# [INSTRUCTIONS FOR THE TASK]
Exactly the lines from the one containing "1.0), .35, .3), 'leather_dark', True)" through the final line of the listing are to be retyped, and nothing more.
>>>>>
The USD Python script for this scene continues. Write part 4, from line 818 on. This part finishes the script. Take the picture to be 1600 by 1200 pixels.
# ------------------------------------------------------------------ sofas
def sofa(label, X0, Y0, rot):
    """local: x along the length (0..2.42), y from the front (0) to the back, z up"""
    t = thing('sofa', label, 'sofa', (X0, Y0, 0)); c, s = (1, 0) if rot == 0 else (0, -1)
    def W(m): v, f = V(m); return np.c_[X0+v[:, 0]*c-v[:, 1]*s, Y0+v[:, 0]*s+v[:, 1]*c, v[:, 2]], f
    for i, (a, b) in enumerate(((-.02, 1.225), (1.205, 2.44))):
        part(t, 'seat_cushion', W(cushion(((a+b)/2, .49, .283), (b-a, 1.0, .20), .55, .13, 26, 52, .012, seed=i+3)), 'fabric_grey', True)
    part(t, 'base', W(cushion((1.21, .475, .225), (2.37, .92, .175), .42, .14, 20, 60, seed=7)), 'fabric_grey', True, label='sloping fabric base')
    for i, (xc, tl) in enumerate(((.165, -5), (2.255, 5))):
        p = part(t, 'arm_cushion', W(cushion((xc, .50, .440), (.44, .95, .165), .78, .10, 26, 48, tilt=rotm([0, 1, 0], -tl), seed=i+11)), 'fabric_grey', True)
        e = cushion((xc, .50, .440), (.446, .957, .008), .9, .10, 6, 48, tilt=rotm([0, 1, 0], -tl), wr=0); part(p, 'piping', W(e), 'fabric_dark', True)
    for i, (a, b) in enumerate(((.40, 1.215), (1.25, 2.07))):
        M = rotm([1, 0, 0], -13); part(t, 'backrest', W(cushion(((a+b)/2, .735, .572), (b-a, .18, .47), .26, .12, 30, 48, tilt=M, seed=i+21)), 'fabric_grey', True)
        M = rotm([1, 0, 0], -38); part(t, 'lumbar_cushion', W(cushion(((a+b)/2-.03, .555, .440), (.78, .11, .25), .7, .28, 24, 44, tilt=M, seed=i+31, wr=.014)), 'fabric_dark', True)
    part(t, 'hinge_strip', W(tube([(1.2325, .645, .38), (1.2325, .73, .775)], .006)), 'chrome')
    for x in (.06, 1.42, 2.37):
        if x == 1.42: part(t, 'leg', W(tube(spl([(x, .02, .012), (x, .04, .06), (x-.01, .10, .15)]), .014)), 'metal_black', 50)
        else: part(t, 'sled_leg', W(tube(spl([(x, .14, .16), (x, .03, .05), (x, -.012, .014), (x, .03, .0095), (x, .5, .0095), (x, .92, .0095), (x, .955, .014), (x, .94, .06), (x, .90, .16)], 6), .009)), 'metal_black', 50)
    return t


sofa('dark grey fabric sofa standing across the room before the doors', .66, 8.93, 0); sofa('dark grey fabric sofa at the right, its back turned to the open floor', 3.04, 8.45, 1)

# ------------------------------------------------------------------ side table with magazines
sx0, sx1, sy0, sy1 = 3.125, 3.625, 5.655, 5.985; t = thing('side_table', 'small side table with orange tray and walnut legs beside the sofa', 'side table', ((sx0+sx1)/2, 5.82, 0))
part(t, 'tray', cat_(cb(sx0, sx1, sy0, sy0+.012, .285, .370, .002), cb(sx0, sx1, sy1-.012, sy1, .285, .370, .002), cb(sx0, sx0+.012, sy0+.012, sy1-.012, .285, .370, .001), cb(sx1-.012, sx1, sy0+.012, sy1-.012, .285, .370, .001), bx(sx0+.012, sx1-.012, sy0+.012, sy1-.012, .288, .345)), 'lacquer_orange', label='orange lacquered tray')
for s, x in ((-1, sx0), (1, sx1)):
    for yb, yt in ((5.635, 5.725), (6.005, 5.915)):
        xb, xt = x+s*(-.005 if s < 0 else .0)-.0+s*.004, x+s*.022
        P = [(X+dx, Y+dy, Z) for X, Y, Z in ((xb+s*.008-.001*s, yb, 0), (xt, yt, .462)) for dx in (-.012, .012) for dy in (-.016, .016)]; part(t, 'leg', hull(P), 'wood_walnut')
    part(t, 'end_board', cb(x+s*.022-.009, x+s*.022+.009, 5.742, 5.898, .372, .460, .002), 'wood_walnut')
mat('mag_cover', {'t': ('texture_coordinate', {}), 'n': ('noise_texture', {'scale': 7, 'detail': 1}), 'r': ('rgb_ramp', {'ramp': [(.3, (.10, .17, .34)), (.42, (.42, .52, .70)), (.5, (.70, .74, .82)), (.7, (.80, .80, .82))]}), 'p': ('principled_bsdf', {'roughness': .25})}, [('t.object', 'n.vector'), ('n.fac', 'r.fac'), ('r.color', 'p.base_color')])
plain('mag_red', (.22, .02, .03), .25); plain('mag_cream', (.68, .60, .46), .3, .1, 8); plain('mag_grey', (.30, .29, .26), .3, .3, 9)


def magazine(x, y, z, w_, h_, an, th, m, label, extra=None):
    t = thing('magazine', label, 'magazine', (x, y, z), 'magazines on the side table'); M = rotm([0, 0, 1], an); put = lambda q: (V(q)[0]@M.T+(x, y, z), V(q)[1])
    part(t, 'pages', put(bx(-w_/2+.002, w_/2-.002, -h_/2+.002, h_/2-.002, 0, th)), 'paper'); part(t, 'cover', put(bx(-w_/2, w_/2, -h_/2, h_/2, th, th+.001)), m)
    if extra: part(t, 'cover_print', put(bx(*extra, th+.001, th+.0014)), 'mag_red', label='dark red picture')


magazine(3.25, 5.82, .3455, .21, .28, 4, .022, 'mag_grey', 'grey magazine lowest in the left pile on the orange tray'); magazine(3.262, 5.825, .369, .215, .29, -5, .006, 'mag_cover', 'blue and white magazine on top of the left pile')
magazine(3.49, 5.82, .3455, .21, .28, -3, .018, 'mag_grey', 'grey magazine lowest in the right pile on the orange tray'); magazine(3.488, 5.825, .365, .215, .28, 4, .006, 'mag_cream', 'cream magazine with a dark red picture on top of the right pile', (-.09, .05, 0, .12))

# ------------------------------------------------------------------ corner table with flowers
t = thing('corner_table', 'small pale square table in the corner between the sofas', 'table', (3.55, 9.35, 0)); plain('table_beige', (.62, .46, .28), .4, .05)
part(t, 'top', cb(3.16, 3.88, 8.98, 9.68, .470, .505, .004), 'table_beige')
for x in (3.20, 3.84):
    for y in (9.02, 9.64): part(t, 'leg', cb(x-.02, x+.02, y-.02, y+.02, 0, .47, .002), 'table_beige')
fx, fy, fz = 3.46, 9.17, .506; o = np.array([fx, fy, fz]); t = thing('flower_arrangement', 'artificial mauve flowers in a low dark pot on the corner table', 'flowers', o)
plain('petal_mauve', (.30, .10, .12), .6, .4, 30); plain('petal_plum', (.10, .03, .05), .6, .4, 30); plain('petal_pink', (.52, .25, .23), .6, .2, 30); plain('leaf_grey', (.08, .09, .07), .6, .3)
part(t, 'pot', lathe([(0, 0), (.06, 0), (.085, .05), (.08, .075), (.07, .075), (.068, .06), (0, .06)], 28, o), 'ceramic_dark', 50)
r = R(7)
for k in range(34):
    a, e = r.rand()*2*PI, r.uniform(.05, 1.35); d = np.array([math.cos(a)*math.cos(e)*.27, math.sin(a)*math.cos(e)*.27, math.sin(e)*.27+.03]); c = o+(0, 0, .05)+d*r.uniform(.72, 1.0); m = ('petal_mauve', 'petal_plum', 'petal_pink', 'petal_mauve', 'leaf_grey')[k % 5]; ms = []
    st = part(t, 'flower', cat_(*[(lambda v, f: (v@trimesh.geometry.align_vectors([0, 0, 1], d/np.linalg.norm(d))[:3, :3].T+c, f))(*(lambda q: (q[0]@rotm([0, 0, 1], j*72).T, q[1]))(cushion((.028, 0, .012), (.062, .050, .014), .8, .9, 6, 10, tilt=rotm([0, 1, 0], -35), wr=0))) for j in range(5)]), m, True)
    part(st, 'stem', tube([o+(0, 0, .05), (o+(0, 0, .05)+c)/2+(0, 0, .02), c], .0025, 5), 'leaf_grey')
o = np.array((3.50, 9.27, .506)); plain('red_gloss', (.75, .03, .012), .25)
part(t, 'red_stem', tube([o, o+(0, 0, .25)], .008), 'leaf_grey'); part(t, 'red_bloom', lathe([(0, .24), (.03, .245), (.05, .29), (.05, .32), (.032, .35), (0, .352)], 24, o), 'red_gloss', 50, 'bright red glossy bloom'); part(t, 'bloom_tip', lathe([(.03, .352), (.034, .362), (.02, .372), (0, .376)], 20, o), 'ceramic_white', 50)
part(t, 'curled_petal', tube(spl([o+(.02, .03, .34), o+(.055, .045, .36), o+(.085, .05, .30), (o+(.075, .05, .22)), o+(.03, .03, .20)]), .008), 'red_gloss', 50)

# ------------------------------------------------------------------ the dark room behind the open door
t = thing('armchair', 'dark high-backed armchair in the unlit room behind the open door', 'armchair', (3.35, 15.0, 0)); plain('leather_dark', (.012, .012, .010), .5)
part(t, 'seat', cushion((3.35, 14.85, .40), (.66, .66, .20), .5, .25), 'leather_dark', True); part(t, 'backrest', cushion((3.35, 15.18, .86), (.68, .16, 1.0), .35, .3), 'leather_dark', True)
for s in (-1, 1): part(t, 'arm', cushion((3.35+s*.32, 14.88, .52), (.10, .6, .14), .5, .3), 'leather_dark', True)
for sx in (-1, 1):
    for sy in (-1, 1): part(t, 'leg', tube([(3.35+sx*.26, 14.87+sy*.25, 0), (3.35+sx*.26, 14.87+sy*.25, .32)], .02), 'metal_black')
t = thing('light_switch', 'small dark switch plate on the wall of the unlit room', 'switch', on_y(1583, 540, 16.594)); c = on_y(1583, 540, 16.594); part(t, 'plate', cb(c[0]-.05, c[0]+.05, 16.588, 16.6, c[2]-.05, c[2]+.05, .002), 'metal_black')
<<<<<
# [WRITTEN ANSWER]
part(t, 'seat', cushion((3.35, 14.85, .40), (.66, .66, .20), .5, .25), 'leather_dark', True); part(t, 'backrest', cushion((3.35, 15.18, .86), (.68, .16, 1.0), .35, .3), 'leather_dark', True)
for s in (-1, 1): part(t, 'arm', cushion((3.35+s*.32, 14.88, .52), (.10, .6, .14), .5, .3), 'leather_dark', True)
for sx in (-1, 1):
    for sy in (-1, 1): part(t, 'leg', tube([(3.35+sx*.26, 14.87+sy*.25, 0), (3.35+sx*.26, 14.87+sy*.25, .32)], .02), 'metal_black')
t = thing('light_switch', 'small dark switch plate on the wall of the unlit room', 'switch', on_y(1583, 540, 16.594)); c = on_y(1583, 540, 16.594); part(t, 'plate', cb(c[0]-.05, c[0]+.05, 16.588, 16.6, c[2]-.05, c[2]+.05, .002), 'metal_black')